Papers

Forthcoming in Social Philosophy and Policy, 2024

It is widely accepted among egalitarian political philosophers that distributive justice should be promoted by the state. This paper challenges this presumption by making two key claims. First, the state is not the only possible mechanism for attaining distributive justice. We could rely alternatively on the voluntary efforts and interactions of individuals and associations in civil society. The question of which mechanism we should rely upon is a comparative and empirical one. What matters is which better promotes distributive justice. We cannot settle the question a priori in favor of the state. Second, several considerations suggest a presumption in favor of civil society.

Journal of Social Philosophy, 2022

What motivates citizens to maintain their shared commitment to public principles of justice, particularly in diverse societies lacking a common national culture? This article considers a distinctive and surprisingly little-studied answer of John Rawls. In the last third of a Theory of Justice, he provides several arguments for how political cooperation to secure justice can generate its own motivational force, even in the absence of national ties. Much of these arguments survive Rawls’ turn to political liberalism. Rawls’ account is a sophisticated attempt at showing how a constitutional patriotism might be viable, making it worthy of considertation. I subject it to critique in this paper, arguing that it ultimately fails. My critique is distinctive in that it identifies not disagreement as the principal barrier to political unity around justice, but epistemic opacity between citizens in the context of an impersonal society.

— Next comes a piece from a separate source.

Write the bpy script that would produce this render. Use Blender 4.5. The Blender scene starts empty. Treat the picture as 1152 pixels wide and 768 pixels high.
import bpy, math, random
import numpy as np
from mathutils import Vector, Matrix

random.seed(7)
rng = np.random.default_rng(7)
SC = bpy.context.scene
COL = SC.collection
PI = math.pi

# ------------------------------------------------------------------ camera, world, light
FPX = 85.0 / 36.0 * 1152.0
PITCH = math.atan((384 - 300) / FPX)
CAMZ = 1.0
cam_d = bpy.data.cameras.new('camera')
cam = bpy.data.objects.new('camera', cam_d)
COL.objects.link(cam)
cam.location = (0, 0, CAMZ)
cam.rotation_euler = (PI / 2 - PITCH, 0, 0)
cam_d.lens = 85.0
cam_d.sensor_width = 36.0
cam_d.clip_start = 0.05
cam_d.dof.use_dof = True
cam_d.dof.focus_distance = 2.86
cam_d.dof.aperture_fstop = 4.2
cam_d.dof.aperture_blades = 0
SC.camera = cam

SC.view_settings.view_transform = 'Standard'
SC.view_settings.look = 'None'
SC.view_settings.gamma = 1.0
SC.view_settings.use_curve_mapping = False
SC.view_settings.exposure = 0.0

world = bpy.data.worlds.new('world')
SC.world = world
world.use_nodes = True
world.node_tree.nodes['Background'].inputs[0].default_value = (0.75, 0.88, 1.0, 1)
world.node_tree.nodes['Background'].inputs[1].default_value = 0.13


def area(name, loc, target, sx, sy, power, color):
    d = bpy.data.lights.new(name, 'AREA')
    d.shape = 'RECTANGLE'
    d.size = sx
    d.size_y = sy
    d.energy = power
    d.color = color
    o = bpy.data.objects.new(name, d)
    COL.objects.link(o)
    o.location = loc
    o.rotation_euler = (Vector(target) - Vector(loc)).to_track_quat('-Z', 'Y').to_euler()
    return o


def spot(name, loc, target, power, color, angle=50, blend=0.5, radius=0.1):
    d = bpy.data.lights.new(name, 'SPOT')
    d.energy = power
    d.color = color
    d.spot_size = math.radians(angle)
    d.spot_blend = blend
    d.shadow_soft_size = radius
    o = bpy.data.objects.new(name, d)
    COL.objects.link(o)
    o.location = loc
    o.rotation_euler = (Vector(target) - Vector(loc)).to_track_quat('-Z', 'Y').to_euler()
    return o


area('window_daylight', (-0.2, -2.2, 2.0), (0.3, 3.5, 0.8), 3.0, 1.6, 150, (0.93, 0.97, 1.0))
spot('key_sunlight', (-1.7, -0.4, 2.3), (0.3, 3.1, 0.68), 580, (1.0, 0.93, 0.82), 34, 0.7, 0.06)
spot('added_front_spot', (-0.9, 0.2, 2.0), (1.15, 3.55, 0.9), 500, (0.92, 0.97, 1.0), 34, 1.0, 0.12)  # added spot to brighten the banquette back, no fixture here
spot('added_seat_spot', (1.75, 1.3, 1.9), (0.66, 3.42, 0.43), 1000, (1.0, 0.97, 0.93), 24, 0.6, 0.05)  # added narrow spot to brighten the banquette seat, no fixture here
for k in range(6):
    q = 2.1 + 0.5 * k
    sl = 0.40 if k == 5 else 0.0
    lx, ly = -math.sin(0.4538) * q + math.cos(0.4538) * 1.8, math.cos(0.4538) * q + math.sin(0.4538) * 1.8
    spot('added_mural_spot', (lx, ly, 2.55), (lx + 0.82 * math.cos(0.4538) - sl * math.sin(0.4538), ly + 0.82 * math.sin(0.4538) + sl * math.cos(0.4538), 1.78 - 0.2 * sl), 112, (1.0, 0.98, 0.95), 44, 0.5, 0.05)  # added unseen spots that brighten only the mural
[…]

Critical Review of International Social and Political Philosophy, 2021

The nature of state governance in consolidated liberal democracies has important implications for the ideal theory debate. The states of these societies are polycentric. Decision-making power within them is disaggregated across multiple sites. This rules out one major justification for ideal theory. On this influential view, the ideal furnishes a blueprint of the morally perfect society that we should strive to realise. This justification is not viable in consolidated liberal democracies because their states lack an Archimedean point from which the institutional structure as a whole can be designed to accord with the true ideal – whichever it might be. However, knowledge of the ideal can still aid agents in those societies to determine the worth of more modest political objectives other than the ideal itself.

Book Chapters

Forthcoming in Governance and Order in a Complex Society, (expected 2025) edited by David Thunder and Pablo Paniagua. Lexington Books

One of the perennial questions of political theory is how to stabilize a just regime. This “stability question” is pressing, particularly with respect to the contemporary Weberian state that monopolizes the power of legitimate coercion, and anchors society under a single structure of governance. The question of how we could constrain the state to exercise its great power in just ways could not have higher stakes. As a political form, it has given us both liberal democracy and the various totalitarianisms of the twentieth century. Many philosophers think we can solve the stability problem by socializing citizens into strongly affirming liberal democratic values. Vigilant citizens would then maintain a just state. However, the efficacy of this solution has become questionable in recent years, during which liberal democracy has been threatened by polarization and various populisms. In this essay, we provide a novel solution to the stability problem. Trying to stabilize a centralized regime with citizen virtue is not effective political-risk-management; it is putting all the proverbial eggs in one basket. We instead advocate polycentric democracy. Such democracy is characterized by plural and overlapping centres of governance. This renders a polycentric system more resilient in the face of diverse views, including “illiberal” ones, than a monocentric one, just as a variegated ecology is more robust than a monoculture. A polycentric regime can then afford to be more tolerant of diversity, which provides various benefits in addition to stability.